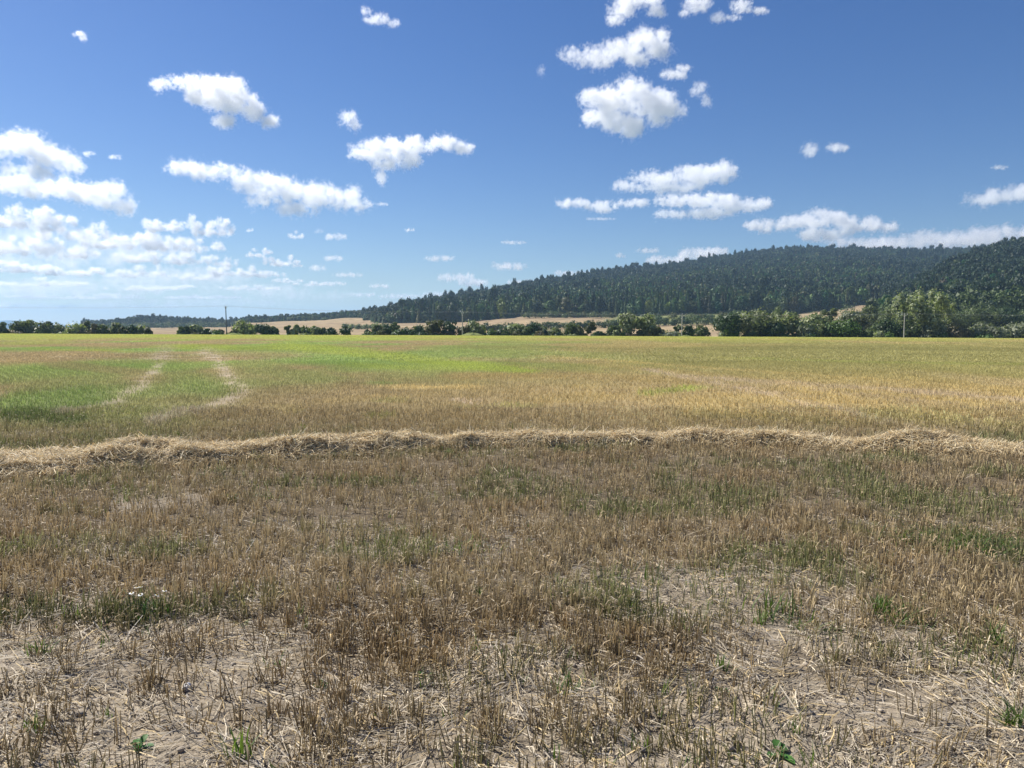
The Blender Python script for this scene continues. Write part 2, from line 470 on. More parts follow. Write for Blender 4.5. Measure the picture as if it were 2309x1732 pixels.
M_BARK = mat_plain('bark', (0.10, 0.085, 0.07), 0.9, 3.0)
M_CONC = mat_plain('weathered_pole', (0.40, 0.38, 0.35), 0.85, 2.0, 0.15)
M_WOOD = mat_plain('dark_wood_pole', (0.10, 0.10, 0.11), 0.85, 2.0, 0.2)
M_METAL = mat_plain('galvanised_metal', (0.55, 0.57, 0.58), 0.5, 5.0, 0.1)
M_CERAM = mat_plain('insulator_glaze', (0.75, 0.74, 0.70), 0.3, 5.0, 0.05)
M_STALK = mat_stalk('cut_straw', 'GEOMETRY', 0.25)
M_TILE = mat_stalk('far_stubble', 'INSTANCER', 0.35)
M_GRASS = mat_leaf('grass_blades', (0.075, 0.125, 0.035), (0.165, 0.225, 0.06), 0.35, spec=0.3)
M_WEED = mat_leaf('weed_leaves', (0.045, 0.12, 0.03), (0.08, 0.19, 0.04), 0.3, spec=0.3)
LEAF = {
    'willow': mat_leaf('willow_leaves', (0.175, 0.205, 0.100), (0.320, 0.350, 0.195), 0.30),
    'silver': mat_leaf('silvery_leaves', (0.170, 0.190, 0.120), (0.300, 0.320, 0.220), 0.28),
    'dark': mat_leaf('dark_leaves', (0.030, 0.062, 0.024), (0.072, 0.118, 0.040), 0.22),
    'bright': mat_leaf('bright_leaves', (0.060, 0.115, 0.028), (0.130, 0.205, 0.048), 0.30),
    'mid': mat_leaf('broad_leaves', (0.075, 0.110, 0.042), (0.165, 0.200, 0.082), 0.27),
    'olive': mat_leaf('olive_leaves', (0.080, 0.090, 0.034), (0.165, 0.165, 0.066), 0.27),
    'poplar': mat_leaf('poplar_leaves', (0.205, 0.240, 0.120), (0.390, 0.425, 0.250), 0.32, spec=0.5),
    'brownish': mat_leaf('dry_leaves', (0.110, 0.095, 0.055), (0.200, 0.170, 0.105), 0.25),
}
M_FOREST = mat_leaf('forest_leaves', (0.72, 0.75, 0.70), (1.15, 1.14, 1.05), 0.2, inst=True, spec=0.2)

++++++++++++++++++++

= Exercise =
Quote the material in full and exactly; do not carry over its pictures.

= Result of the task =
The Blender Python script for this scene continues. Write part 2, from line 470 on. More parts follow. Write for Blender 4.5. Measure the picture as if it were 2309x1732 pixels.
M_BARK = mat_plain('bark', (0.10, 0.085, 0.07), 0.9, 3.0)
M_CONC = mat_plain('weathered_pole', (0.40, 0.38, 0.35), 0.85, 2.0, 0.15)
M_WOOD = mat_plain('dark_wood_pole', (0.10, 0.10, 0.11), 0.85, 2.0, 0.2)
M_METAL = mat_plain('galvanised_metal', (0.55, 0.57, 0.58), 0.5, 5.0, 0.1)
M_CERAM = mat_plain('insulator_glaze', (0.75, 0.74, 0.70), 0.3, 5.0, 0.05)
M_STALK = mat_stalk('cut_straw', 'GEOMETRY', 0.25)
M_TILE = mat_stalk('far_stubble', 'INSTANCER', 0.35)
M_GRASS = mat_leaf('grass_blades', (0.075, 0.125, 0.035), (0.165, 0.225, 0.06), 0.35, spec=0.3)
M_WEED = mat_leaf('weed_leaves', (0.045, 0.12, 0.03), (0.08, 0.19, 0.04), 0.3, spec=0.3)
LEAF = {
    'willow': mat_leaf('willow_leaves', (0.175, 0.205, 0.100), (0.320, 0.350, 0.195), 0.30),
    'silver': mat_leaf('silvery_leaves', (0.170, 0.190, 0.120), (0.300, 0.320, 0.220), 0.28),
    'dark': mat_leaf('dark_leaves', (0.030, 0.062, 0.024), (0.072, 0.118, 0.040), 0.22),
    'bright': mat_leaf('bright_leaves', (0.060, 0.115, 0.028), (0.130, 0.205, 0.048), 0.30),
    'mid': mat_leaf('broad_leaves', (0.075, 0.110, 0.042), (0.165, 0.200, 0.082), 0.27),
    'olive': mat_leaf('olive_leaves', (0.080, 0.090, 0.034), (0.165, 0.165, 0.066), 0.27),
    'poplar': mat_leaf('poplar_leaves', (0.205, 0.240, 0.120), (0.390, 0.425, 0.250), 0.32, spec=0.5),
    'brownish': mat_leaf('dry_leaves', (0.110, 0.095, 0.055), (0.200, 0.170, 0.105), 0.25),
}
M_FOREST = mat_leaf('forest_leaves', (0.72, 0.75, 0.70), (1.15, 1.14, 1.05), 0.2, inst=True, spec=0.2)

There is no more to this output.